El Museo Thyssen-Bornemisza afirma que esta exposición pasará a la historia. La excusa ya la tienen. Es la primera retrospectiva en treinta años que se dedica en España a Paul Cézanne, precursor de una renovación en el panorama artístico del siglo XX; el primero que comprendió que la percepción no era un asunto natural. Aprendemos a ver, tal y como aprendemos a hablar. Eso Cézanne lo sabía. El ojo que ve es el mismo que piensa.
CÉZANNE site/non-site exhibe hasta el 18 de mayo 49 óleos y 9 acuarelas, procedentes de museos y colecciones privadas de todo el mundo, que se exhiben junto a 9 pinturas de otros artistas, entre ellos Pissarro, Gauguin, Braque o Derain. El hecho de que la obra de Cézanne (1839-1906) no haya viajado a nuestro país desde 1984, año en que se celebró su primera y única exposición en España ha generado altísimas expectativas entre visitantes y entendidos.
Hay quienes han acusado en las pretensiones del museo un planteamiento plano, con poco fuste, acaso pacato, ramplón y comercial.

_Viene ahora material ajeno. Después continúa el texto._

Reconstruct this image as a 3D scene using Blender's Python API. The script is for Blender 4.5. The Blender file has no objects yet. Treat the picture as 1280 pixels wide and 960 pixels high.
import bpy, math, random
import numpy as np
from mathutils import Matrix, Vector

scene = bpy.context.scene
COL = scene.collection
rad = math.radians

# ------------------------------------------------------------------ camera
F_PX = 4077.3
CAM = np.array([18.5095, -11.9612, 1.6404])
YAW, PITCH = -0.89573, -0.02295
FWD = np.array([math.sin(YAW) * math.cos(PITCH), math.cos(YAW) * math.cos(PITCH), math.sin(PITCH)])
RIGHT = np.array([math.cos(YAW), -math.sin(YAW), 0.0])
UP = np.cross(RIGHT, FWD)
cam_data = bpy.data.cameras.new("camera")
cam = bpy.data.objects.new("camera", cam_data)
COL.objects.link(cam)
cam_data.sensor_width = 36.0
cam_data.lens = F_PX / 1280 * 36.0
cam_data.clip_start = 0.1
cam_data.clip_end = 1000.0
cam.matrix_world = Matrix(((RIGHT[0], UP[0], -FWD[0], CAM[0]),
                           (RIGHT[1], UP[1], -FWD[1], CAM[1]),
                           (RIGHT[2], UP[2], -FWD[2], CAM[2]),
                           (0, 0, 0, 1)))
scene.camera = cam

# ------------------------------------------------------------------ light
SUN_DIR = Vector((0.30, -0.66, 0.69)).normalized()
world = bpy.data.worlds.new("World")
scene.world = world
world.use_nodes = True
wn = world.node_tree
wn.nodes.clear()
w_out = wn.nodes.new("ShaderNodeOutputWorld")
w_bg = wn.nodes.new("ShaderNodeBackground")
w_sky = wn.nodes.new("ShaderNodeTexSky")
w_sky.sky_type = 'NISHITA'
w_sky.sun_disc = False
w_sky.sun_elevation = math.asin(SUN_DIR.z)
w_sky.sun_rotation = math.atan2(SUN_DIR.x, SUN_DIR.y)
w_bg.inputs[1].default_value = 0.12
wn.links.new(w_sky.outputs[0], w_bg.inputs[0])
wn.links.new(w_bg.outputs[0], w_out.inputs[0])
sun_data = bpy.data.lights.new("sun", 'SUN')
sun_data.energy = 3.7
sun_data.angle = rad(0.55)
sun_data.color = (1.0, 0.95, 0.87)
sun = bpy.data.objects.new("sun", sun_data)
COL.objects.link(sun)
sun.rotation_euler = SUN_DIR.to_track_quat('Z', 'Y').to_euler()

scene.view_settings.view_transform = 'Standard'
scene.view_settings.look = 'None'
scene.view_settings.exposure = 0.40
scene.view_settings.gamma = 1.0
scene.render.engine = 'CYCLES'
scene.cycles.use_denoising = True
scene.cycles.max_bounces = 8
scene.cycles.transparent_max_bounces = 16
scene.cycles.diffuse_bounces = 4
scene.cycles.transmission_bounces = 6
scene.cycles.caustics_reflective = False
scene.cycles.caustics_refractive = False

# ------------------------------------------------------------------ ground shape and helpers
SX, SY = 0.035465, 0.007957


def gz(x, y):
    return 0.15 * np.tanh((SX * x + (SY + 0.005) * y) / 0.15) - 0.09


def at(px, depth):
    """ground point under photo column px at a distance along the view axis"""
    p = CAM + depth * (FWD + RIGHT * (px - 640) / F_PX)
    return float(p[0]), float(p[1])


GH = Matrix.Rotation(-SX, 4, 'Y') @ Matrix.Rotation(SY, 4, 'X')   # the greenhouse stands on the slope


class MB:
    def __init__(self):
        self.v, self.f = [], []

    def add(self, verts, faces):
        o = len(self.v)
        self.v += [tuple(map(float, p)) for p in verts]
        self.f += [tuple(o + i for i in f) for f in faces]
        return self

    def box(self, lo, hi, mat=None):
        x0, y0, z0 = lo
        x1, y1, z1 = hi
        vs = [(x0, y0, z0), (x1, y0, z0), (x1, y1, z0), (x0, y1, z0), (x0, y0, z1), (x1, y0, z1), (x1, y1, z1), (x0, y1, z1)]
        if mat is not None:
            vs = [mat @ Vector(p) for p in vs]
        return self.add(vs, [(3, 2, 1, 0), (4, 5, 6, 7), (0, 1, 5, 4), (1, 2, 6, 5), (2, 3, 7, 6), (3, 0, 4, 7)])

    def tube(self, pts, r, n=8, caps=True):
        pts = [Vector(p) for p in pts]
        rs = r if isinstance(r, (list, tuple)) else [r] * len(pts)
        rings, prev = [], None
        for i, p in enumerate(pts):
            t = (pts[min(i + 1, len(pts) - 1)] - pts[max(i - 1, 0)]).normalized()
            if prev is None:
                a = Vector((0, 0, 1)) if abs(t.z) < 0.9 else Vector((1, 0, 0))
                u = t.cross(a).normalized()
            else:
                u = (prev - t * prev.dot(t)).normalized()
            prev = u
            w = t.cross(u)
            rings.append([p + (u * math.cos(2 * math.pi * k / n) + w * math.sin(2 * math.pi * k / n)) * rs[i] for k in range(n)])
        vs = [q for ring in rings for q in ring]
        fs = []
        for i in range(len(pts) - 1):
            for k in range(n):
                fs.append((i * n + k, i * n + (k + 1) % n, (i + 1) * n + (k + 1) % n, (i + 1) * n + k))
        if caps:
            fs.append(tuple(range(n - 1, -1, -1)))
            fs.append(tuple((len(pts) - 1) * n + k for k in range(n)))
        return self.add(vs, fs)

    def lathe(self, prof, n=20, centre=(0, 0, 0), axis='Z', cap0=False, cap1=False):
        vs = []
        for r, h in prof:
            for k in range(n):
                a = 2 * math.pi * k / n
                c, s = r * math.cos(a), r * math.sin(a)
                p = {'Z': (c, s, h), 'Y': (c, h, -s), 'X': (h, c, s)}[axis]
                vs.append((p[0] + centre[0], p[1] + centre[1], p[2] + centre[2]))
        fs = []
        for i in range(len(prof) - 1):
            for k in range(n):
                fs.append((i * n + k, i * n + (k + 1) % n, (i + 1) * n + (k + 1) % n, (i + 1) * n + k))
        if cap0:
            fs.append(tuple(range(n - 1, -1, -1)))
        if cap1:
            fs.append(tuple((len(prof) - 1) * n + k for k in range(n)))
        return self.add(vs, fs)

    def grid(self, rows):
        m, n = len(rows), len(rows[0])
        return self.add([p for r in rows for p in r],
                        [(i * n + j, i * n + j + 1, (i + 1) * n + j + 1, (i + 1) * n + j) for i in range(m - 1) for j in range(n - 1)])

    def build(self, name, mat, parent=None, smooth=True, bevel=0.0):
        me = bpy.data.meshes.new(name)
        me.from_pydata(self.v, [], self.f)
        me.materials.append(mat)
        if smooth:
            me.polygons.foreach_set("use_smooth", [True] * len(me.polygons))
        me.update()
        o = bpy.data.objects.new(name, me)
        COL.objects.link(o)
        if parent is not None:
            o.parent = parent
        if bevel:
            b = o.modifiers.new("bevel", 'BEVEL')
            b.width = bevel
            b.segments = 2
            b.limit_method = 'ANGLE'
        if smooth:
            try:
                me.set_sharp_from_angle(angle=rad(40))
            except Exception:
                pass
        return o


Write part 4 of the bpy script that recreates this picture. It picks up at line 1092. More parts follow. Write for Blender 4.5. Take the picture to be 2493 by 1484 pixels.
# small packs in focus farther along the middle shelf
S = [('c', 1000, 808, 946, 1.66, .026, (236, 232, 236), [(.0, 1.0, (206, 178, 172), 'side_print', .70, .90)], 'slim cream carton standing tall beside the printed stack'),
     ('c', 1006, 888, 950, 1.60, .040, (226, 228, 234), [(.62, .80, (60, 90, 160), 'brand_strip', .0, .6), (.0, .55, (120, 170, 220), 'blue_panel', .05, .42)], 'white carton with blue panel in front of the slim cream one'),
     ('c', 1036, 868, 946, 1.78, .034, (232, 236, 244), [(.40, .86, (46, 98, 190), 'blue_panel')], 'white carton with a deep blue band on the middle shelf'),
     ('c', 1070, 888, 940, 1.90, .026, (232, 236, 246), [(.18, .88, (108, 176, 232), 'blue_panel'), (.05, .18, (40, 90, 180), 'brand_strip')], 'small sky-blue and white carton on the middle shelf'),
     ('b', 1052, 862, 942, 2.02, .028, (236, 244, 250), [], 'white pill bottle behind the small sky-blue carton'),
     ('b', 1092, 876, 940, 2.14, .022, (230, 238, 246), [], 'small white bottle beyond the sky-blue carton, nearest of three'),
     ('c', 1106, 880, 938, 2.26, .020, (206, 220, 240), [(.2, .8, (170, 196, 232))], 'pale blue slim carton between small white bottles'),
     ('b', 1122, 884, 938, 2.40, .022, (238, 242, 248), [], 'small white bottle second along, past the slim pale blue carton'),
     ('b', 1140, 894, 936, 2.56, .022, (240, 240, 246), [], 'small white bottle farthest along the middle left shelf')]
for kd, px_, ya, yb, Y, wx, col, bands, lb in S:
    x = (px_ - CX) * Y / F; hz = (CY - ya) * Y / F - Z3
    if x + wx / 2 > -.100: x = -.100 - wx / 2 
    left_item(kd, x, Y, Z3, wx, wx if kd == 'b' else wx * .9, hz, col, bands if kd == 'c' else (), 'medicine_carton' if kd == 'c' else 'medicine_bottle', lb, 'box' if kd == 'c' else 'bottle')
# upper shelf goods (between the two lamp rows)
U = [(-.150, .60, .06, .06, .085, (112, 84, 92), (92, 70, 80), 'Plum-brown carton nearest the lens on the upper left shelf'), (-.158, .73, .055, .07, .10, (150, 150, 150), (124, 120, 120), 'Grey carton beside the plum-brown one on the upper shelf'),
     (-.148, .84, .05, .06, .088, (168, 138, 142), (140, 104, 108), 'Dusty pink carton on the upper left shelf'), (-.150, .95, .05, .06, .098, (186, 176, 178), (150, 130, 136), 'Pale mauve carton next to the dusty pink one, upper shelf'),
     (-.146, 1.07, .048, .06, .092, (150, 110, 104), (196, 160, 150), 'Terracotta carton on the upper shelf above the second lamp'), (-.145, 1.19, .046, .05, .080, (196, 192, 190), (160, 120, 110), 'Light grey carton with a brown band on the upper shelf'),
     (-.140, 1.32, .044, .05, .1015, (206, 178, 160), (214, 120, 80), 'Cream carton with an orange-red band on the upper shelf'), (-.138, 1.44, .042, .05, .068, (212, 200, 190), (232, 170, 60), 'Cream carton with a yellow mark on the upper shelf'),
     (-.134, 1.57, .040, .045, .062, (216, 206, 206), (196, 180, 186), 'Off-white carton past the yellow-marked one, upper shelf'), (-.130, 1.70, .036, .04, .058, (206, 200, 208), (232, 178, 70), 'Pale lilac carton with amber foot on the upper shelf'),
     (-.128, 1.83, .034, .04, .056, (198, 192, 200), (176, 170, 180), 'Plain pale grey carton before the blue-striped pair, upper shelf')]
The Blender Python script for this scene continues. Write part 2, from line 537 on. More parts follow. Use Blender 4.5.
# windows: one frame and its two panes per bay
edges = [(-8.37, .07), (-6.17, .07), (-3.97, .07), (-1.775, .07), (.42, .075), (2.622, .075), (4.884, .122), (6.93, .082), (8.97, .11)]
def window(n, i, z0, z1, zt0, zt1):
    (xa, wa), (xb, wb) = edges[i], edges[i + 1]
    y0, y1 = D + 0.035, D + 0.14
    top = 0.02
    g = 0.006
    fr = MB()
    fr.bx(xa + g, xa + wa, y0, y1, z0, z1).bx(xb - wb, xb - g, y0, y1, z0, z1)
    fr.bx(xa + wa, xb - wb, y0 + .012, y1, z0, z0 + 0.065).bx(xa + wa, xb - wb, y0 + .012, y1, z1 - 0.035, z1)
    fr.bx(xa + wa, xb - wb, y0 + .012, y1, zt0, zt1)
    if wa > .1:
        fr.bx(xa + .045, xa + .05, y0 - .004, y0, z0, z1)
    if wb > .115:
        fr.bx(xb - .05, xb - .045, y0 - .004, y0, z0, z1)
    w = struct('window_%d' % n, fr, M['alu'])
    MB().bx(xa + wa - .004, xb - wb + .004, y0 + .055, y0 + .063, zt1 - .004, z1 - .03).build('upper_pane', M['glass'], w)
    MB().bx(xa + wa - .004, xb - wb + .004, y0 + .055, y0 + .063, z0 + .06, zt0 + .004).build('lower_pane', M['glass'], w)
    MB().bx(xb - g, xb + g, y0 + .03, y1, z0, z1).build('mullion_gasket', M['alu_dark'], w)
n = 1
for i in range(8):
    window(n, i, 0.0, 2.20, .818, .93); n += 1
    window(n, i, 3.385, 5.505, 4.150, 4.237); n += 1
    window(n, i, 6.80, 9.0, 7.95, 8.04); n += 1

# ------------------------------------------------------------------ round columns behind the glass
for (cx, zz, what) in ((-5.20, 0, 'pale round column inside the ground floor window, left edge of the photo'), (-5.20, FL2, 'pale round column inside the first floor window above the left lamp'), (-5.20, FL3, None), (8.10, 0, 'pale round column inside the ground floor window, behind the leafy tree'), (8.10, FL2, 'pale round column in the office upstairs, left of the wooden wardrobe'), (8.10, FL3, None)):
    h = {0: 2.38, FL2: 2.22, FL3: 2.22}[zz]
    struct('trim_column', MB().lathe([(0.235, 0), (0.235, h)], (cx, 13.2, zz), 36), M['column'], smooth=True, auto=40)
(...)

La muestra gira en torno a la dialéctica entre el trabajo al aire libre y el estudio, que se refleja a su vez en la relación entre paisaje y naturaleza muerta, géneros que Cézanne cultivó a lo largo de toda su carrera y entre los que estableció una íntima conexión, introduciendo en sus bodegones elementos paisajísticos y, recíprocamente, llevando a sus paisajes el orden de la naturaleza muerta.
En una aproximación que no se caracterizado por una lectura especialmente rigurosa, piezas como Ladera en Provenza, de la National Gallery de Londres; Paseo en Chantilly, del The Toledo Museum of Art o Bañistas, resaltan en el conjunto. Ponen de manifiesto una cosa, la más clara de la muestra: a diferencia de los impresionistas, que abrazados aun al modelo mimético no pudieron generar un relato simbólico del potente mundo industrial que cobraba fuerza desde 1870, Cézanne sabe mirar y representar el mundo que está por llegar y que tendrá su expresión en las vanguardias de la primera mitad del siglo XX, ese lento y largo camino a la muerte del arte.
La forma más clara de expresar ese adelante puede que sea con un ejemplo. El contraste, a veces, aporta lucidez. En el siglo XIX, el arquitecto y pintor alemás Schinkel, para retratar las chimeneas de fábricas, dibujaba agujas góticas. Vaya con el mundo industrial. Le era extraño, indescifrable. Claramente, la pintura naturalista no servía para retratar la aparición de un mundo ni el ocaso del otro. A Cezanne no le ocurría. Él no veía agujas góticas donde en verdad alguien plantaba una torre industrial. Él miraba con una certeza, acaso, de su tiempo.
La muestra comienza con Retrato de un campesino, propiedad del museo, y continúa con el espacio dedicado a La curva del camino, una serie de caminos donde el recurso de la curva se convierte en un elemento frecuente del pintor para atraer la mirada del espectador y frustrarla inmediatamente, bloqueándola con la vegetación, las rocas o la misma topografía.
Desnudos y árboles reúne algunas de las composiciones de bañistas que Cézanne pintó a lo largo de más de treinta años y cuya selección se completa con una serie de pinturas de la montaña de Sainte-Victoire, de la que se pueden contemplar vestigios en algunos de los bodegones del artista, quien es visto en necesario contrastes a través de obras de André Derain, Raoul Dufy, Braque o André Lhote, con las que finaliza la exposición.